Women and Resistance from Within
Munazza Ebtikar
The situation on the rights, or lack thereof, of women is at the forefront of discussions on Afghanistan internationally. In an unprecedented phenomenon of our century, Afghanistan has been rendered a “gender apartheid” by scholars and human rights practitioners as the Taliban’s laws and policies are directly targeted to the discrimination of women.
As the abysmal state of women remains center stage, there seems to be a big paradox. International discourse on women has left us questioning how foreign policies of countries that apparently have, and continue to, care for the wellbeing of women in Afghanistan simultaneously support a group which enforces gender apartheid, and on a more systematic scale, engages in widespread atrocities against diverse communities? This critique also extends to the so-called activists outside the country who have co-opted Afghanistan’s women’s rights discourse. How can concerns be genuine when the policies of states, world leaders, and international organizations, have placed, and continue to keep women, in their current condition?
We know that the United States partly justified military intervention on moral grounds by using the discourse of saving women. But we see that women’s rights and lives are being exploited in the name of competing political agendas today, be it the Taliban or the international community. As the Taliban heighten their persecution against women with regular edicts to undermine their most basic rights to life and dignity, their so-called formal recognition by states is contingent on the “improvement” of these conditions. As we see in Afghanistan’s modern history, women’s lives and bodies are again being instrumentalized for political bargains.
Women’s rights are also seen in isolation to the rapidly changing political, economic, and social conditions in Afghanistan. Yet, the struggle for women’s rights intersects with the struggle against other inequalities, which in this case means against authoritarianism, occupation, patriarchy, imperialism, ethnocentrism, and so on. Thus, resistance against just one system of oppression, leaves in place other systems of oppression. This interconnectedness is what Patricia Hill Collins has referred to as the “matrix of domination”.
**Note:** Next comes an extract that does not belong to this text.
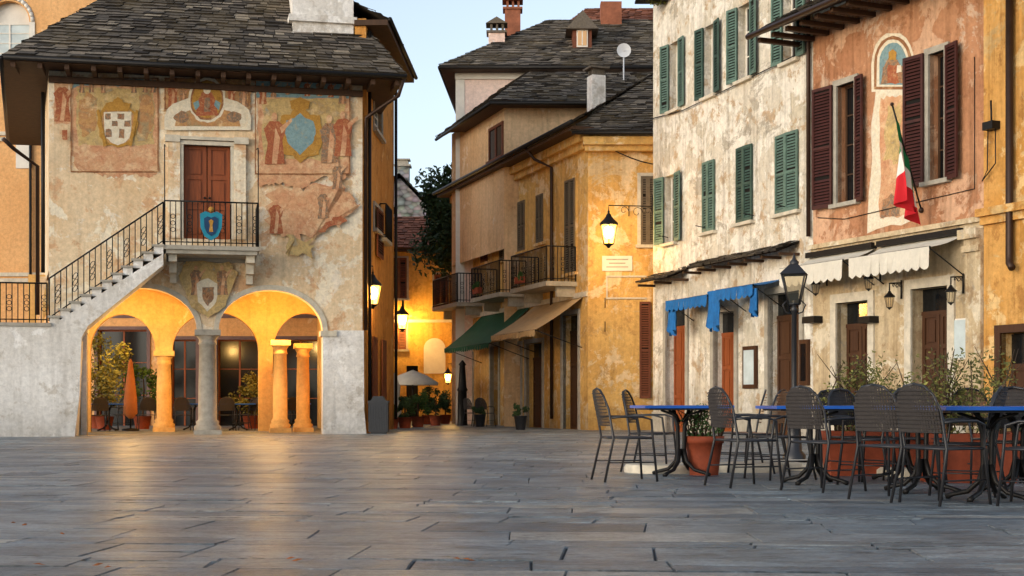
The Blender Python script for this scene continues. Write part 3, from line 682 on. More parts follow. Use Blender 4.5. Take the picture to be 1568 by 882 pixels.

Resistance by women have navigated multiple hierarchies and dimensions of power as they resist systems of oppression that are interconnected. This is seen in the example of women protestors who took to the streets in the weeks following the current Taliban occupation and chanted bread (nan), work (kar), and freedom/liberation (azadi). Azadi does not mean forwarding the most basic rights of women is disassociated from the occupation, violence, and oppression that is currently ongoing. The struggle for the rights and wellbeing of women is directly tied to the occupations, wars, and unending violence that affects society as whole.
We see that violence against women is gendered, at times with sexual undertones. Grassroots activists who have been detained by the Taliban and imprisoned were subject to psychological, physical, and sexual violence. We know that this form of violence becomes commonly used as a weapon of war, not just to violate and hurt an individual but to humiliate and harm entire communities. Violence based on gender is central to extreme forms of authoritarianism like the Taliban as it is linked to oppressing, marginalizing and controlling, especially when women must carry the heavy burden of honor. The Taliban also engages in what Deniz Kandiyoti calls, public performances of Islamic retribution, similar to the violence perpetrated by ISIS fighters, where spectacular events such as lashings and executions are deployed for social control that affirms their power and legitimacy. In both contexts, this form of violence exists within other forms of sexual and gender-based violence and cannot be understood through simplistic explanations which take religion as point of reference.
Resistance not only implies “acting in opposition”, but in the words of Kandiyoti, also reflects the “potential for subversion and contestation in the interstices of established orders”. Women are subverting systems for social change to advance their rights and justice that intersects with the liberation of society. This also challenges the purely pacifist notions and calls for non-violent resistance, usually enforced through a top-down manner. Nadje al-Ali reminds us that support of armed resistance which does not view armed struggle an end in of itself, but a necessity in the context of a broader socio-political project that puts gender equality and justice as its center, cannot be overlooked. Especially when it is motivated to defend communities who are at risk of violence.
The struggle for the rights of women in Afghanistan is rooted in broader visions of socio-political change and are seeds of a social revolution which is the only solution to prolonged crises and socio-economic hardship.